(Entries with scene source code)
━━━━

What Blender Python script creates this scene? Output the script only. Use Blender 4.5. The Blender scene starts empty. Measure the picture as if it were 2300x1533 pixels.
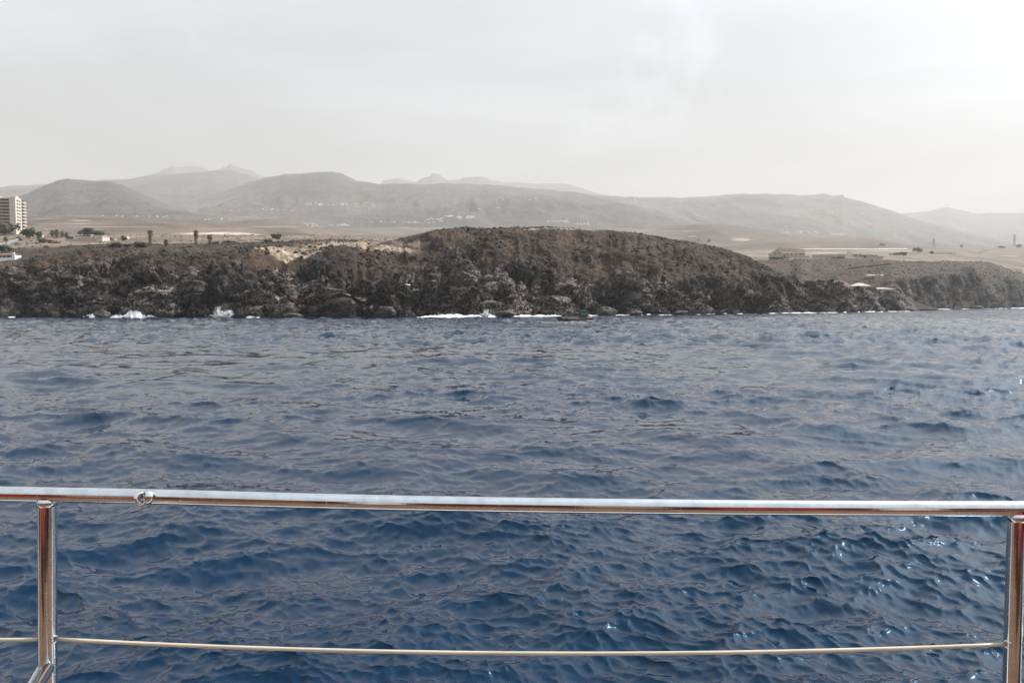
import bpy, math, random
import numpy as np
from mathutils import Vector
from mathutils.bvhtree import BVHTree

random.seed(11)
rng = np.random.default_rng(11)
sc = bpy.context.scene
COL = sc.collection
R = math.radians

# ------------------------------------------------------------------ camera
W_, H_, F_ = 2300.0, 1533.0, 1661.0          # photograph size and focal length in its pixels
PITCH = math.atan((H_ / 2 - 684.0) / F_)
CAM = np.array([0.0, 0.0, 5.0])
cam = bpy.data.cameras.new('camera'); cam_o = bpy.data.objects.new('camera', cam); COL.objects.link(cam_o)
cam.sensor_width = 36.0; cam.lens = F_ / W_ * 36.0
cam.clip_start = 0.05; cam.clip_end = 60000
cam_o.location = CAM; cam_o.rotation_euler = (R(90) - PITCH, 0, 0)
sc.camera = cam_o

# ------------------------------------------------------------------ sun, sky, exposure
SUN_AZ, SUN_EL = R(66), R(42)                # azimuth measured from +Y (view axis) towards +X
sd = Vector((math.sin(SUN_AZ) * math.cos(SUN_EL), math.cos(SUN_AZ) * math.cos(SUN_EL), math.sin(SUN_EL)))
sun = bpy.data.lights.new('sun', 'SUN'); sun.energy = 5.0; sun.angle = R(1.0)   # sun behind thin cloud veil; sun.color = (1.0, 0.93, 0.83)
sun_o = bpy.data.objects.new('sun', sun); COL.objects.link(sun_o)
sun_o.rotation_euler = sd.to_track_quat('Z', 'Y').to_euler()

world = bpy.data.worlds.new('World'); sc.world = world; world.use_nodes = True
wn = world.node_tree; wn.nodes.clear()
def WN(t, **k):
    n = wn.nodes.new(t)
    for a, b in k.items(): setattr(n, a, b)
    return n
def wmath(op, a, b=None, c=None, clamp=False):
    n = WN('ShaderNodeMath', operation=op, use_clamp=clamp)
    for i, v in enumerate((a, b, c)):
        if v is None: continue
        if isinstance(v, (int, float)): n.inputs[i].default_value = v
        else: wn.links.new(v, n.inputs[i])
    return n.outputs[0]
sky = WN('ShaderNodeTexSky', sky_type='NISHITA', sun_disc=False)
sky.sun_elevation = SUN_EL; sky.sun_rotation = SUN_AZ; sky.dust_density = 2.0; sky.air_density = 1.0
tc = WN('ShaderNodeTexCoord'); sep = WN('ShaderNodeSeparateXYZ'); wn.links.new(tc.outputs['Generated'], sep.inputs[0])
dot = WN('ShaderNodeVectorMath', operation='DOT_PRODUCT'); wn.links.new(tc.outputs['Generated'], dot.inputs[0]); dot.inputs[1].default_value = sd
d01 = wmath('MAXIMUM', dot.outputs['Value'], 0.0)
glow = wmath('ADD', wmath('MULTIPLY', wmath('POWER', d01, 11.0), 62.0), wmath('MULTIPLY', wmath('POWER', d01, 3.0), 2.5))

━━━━

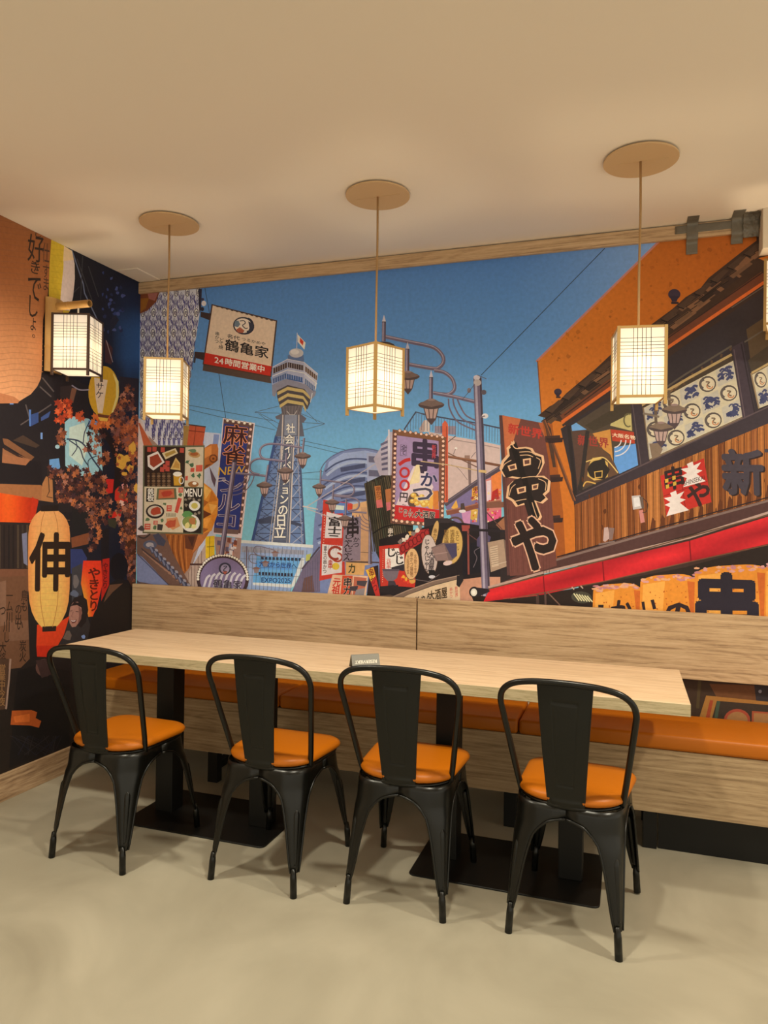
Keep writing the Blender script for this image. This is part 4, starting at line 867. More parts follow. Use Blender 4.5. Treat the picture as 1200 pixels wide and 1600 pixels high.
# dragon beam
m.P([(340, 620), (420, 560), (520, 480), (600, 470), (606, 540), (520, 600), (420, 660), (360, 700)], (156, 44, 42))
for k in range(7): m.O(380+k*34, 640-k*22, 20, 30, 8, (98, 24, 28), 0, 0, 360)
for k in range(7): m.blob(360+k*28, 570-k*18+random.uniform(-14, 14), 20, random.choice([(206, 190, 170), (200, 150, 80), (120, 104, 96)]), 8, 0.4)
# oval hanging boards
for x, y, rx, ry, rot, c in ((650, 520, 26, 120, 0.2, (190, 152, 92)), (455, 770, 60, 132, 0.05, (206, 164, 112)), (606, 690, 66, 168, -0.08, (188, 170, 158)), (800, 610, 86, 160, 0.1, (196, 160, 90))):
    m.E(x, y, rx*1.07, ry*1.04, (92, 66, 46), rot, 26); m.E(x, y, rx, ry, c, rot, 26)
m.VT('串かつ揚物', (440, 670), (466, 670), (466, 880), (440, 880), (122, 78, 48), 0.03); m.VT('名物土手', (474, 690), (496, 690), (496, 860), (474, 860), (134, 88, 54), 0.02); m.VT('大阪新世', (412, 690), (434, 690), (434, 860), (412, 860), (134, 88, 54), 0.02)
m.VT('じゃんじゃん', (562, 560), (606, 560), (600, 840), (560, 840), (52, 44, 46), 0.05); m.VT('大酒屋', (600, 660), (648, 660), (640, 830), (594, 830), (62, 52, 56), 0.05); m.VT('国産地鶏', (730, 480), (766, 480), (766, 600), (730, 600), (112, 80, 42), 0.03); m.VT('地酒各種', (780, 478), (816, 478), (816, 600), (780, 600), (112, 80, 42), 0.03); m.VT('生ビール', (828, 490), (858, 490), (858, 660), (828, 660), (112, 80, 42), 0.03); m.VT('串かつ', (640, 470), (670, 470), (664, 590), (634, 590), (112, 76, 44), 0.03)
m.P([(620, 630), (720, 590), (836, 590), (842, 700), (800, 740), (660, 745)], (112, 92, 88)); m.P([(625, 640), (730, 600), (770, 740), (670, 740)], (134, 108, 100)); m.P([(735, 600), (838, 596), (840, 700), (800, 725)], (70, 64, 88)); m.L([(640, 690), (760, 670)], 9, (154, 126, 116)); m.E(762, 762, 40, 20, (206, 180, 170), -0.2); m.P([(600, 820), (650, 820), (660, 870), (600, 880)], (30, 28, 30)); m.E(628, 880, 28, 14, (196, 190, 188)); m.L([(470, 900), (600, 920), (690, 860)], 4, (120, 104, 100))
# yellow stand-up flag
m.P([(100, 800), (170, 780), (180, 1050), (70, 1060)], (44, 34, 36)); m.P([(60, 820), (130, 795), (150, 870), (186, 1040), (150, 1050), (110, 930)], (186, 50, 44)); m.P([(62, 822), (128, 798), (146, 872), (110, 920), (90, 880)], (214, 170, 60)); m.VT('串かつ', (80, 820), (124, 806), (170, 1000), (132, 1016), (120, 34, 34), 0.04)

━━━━

:: Task to carry out ::
Without any pictures, set down the lines from the one holding "What Blender Python" through the one holding "from mathutils.bvhtree import BVHTree".

:: Answer ::
What Blender Python script creates this scene? Output the script only. Use Blender 4.5. The Blender scene starts empty. Measure the picture as if it were 2300x1533 pixels.
import bpy, math, random
import numpy as np
from mathutils import Vector
from mathutils.bvhtree import BVHTree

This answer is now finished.